* Begin Supplied data *

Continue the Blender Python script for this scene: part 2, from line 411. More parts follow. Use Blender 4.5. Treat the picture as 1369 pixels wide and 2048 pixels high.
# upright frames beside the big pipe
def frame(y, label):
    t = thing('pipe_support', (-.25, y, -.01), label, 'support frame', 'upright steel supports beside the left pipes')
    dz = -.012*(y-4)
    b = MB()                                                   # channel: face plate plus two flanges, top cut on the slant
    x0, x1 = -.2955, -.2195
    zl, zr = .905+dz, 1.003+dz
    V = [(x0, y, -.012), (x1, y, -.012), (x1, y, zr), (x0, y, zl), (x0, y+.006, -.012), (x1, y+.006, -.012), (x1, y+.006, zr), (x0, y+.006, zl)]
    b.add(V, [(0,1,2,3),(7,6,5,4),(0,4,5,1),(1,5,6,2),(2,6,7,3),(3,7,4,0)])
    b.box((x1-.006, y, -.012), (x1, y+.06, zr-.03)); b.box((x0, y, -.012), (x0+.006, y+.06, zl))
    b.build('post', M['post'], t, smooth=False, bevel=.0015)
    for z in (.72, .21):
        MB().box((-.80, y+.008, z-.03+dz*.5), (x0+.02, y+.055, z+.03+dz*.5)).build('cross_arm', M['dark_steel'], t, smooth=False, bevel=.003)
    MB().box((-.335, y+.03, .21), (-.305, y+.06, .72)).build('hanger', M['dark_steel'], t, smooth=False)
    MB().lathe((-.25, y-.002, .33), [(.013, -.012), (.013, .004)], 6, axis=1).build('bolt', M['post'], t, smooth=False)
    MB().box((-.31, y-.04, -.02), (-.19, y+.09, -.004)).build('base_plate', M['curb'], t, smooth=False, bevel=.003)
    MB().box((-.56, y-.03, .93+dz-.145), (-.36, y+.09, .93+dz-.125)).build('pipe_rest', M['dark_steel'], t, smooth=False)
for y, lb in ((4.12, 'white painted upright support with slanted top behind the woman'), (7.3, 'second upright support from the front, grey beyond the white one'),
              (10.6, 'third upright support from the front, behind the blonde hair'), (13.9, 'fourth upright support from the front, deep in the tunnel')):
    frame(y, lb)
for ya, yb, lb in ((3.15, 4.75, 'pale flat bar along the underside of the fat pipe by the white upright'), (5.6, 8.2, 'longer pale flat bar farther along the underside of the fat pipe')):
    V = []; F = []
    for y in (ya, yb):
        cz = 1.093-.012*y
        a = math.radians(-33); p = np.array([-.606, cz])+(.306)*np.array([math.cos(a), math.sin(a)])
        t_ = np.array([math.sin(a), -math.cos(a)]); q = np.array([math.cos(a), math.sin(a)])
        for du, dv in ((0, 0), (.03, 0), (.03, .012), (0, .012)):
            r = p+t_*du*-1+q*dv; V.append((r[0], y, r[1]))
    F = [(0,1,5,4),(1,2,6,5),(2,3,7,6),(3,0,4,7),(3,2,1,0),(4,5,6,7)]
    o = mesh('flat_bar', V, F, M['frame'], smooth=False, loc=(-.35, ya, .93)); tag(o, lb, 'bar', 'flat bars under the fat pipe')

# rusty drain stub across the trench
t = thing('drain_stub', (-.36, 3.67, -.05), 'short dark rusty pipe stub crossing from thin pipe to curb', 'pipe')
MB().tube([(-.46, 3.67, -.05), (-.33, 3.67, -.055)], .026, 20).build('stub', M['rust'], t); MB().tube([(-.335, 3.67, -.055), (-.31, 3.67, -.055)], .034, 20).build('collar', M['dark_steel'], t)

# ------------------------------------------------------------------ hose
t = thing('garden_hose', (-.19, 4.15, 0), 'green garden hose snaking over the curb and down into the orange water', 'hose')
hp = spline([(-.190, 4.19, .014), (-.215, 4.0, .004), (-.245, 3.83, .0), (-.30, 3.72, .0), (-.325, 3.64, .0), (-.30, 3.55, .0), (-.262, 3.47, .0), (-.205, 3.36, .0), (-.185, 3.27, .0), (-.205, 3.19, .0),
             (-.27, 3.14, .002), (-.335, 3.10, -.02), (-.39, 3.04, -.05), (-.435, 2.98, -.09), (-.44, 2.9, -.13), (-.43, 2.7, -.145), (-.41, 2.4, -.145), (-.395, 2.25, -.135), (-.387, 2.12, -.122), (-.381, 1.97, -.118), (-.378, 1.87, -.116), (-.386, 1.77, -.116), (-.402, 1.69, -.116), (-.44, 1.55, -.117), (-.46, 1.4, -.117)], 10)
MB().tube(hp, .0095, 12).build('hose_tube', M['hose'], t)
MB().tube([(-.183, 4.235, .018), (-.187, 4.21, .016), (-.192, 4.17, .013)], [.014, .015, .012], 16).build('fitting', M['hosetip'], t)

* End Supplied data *

■ Problem details
Transcribe the full listing above without leaving anything out.

■ Output of the exercise
Continue the Blender Python script for this scene: part 2, from line 411. More parts follow. Use Blender 4.5. Treat the picture as 1369 pixels wide and 2048 pixels high.
# upright frames beside the big pipe
def frame(y, label):
    t = thing('pipe_support', (-.25, y, -.01), label, 'support frame', 'upright steel supports beside the left pipes')
    dz = -.012*(y-4)
    b = MB()                                                   # channel: face plate plus two flanges, top cut on the slant
    x0, x1 = -.2955, -.2195
    zl, zr = .905+dz, 1.003+dz
    V = [(x0, y, -.012), (x1, y, -.012), (x1, y, zr), (x0, y, zl), (x0, y+.006, -.012), (x1, y+.006, -.012), (x1, y+.006, zr), (x0, y+.006, zl)]
    b.add(V, [(0,1,2,3),(7,6,5,4),(0,4,5,1),(1,5,6,2),(2,6,7,3),(3,7,4,0)])
    b.box((x1-.006, y, -.012), (x1, y+.06, zr-.03)); b.box((x0, y, -.012), (x0+.006, y+.06, zl))
    b.build('post', M['post'], t, smooth=False, bevel=.0015)
    for z in (.72, .21):
        MB().box((-.80, y+.008, z-.03+dz*.5), (x0+.02, y+.055, z+.03+dz*.5)).build('cross_arm', M['dark_steel'], t, smooth=False, bevel=.003)
    MB().box((-.335, y+.03, .21), (-.305, y+.06, .72)).build('hanger', M['dark_steel'], t, smooth=False)
    MB().lathe((-.25, y-.002, .33), [(.013, -.012), (.013, .004)], 6, axis=1).build('bolt', M['post'], t, smooth=False)
    MB().box((-.31, y-.04, -.02), (-.19, y+.09, -.004)).build('base_plate', M['curb'], t, smooth=False, bevel=.003)
    MB().box((-.56, y-.03, .93+dz-.145), (-.36, y+.09, .93+dz-.125)).build('pipe_rest', M['dark_steel'], t, smooth=False)
for y, lb in ((4.12, 'white painted upright support with slanted top behind the woman'), (7.3, 'second upright support from the front, grey beyond the white one'),
              (10.6, 'third upright support from the front, behind the blonde hair'), (13.9, 'fourth upright support from the front, deep in the tunnel')):
    frame(y, lb)
for ya, yb, lb in ((3.15, 4.75, 'pale flat bar along the underside of the fat pipe by the white upright'), (5.6, 8.2, 'longer pale flat bar farther along the underside of the fat pipe')):
    V = []; F = []
    for y in (ya, yb):
        cz = 1.093-.012*y
        a = math.radians(-33); p = np.array([-.606, cz])+(.306)*np.array([math.cos(a), math.sin(a)])
        t_ = np.array([math.sin(a), -math.cos(a)]); q = np.array([math.cos(a), math.sin(a)])
        for du, dv in ((0, 0), (.03, 0), (.03, .012), (0, .012)):
            r = p+t_*du*-1+q*dv; V.append((r[0], y, r[1]))
    F = [(0,1,5,4),(1,2,6,5),(2,3,7,6),(3,0,4,7),(3,2,1,0),(4,5,6,7)]
    o = mesh('flat_bar', V, F, M['frame'], smooth=False, loc=(-.35, ya, .93)); tag(o, lb, 'bar', 'flat bars under the fat pipe')

# rusty drain stub across the trench
t = thing('drain_stub', (-.36, 3.67, -.05), 'short dark rusty pipe stub crossing from thin pipe to curb', 'pipe')
MB().tube([(-.46, 3.67, -.05), (-.33, 3.67, -.055)], .026, 20).build('stub', M['rust'], t); MB().tube([(-.335, 3.67, -.055), (-.31, 3.67, -.055)], .034, 20).build('collar', M['dark_steel'], t)

# ------------------------------------------------------------------ hose
t = thing('garden_hose', (-.19, 4.15, 0), 'green garden hose snaking over the curb and down into the orange water', 'hose')
hp = spline([(-.190, 4.19, .014), (-.215, 4.0, .004), (-.245, 3.83, .0), (-.30, 3.72, .0), (-.325, 3.64, .0), (-.30, 3.55, .0), (-.262, 3.47, .0), (-.205, 3.36, .0), (-.185, 3.27, .0), (-.205, 3.19, .0),
             (-.27, 3.14, .002), (-.335, 3.10, -.02), (-.39, 3.04, -.05), (-.435, 2.98, -.09), (-.44, 2.9, -.13), (-.43, 2.7, -.145), (-.41, 2.4, -.145), (-.395, 2.25, -.135), (-.387, 2.12, -.122), (-.381, 1.97, -.118), (-.378, 1.87, -.116), (-.386, 1.77, -.116), (-.402, 1.69, -.116), (-.44, 1.55, -.117), (-.46, 1.4, -.117)], 10)
MB().tube(hp, .0095, 12).build('hose_tube', M['hose'], t)
MB().tube([(-.183, 4.235, .018), (-.187, 4.21, .016), (-.192, 4.17, .013)], [.014, .015, .012], 16).build('fitting', M['hosetip'], t)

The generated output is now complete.